Exponentiation operator precedence

Steve Fink sphink at gmail.com
Thu Aug 27 18:41:15 UTC 2015

On 08/27/2015 11:20 AM, Ethan Resnick wrote:
> Long-time esdiscuss lurker; hopefully this perspective is helpful.
> I think the problem here is that traditional mathematic notation uses 
> visual cues to imply precedence that JS can't take advantage of.
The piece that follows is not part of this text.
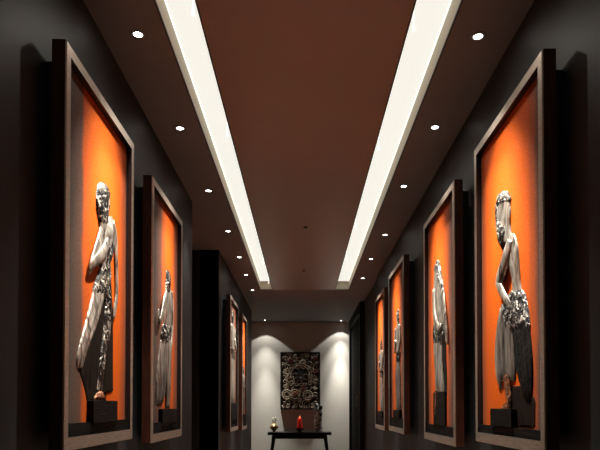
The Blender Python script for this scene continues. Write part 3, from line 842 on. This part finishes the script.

When 
> -3 ** 2 is written out on paper, the 2 is very clearly grouped 
> visually with the 3. In fact, the superscript almost makes the 2 feel 
> like an appendage of the 3. That makes it more natural to read it as 
> two items: the negative sign, and (3 ** 2).
> By contrast, when (-3 ** 2) is written out in code, the negative sign 
> is way closer visually to the 3 than the 2 is, so I find myself 
> instinctively pulling out a "-3" first and reading the expression as 
> (-3)**2.

If we're making ** bind tighter than unary -, then I would hope it would 
be written -3**2, not -3 ** 2. The latter is indeed deceptive.

For me, x**y**z is rare enough that I don't really care if ** is right 
associative or nonassociative. Parentheses are part of the cost you have 
to pay for rendering things as plain text -- and yet, I see no reason 
not to make x**y**z just do the right thing.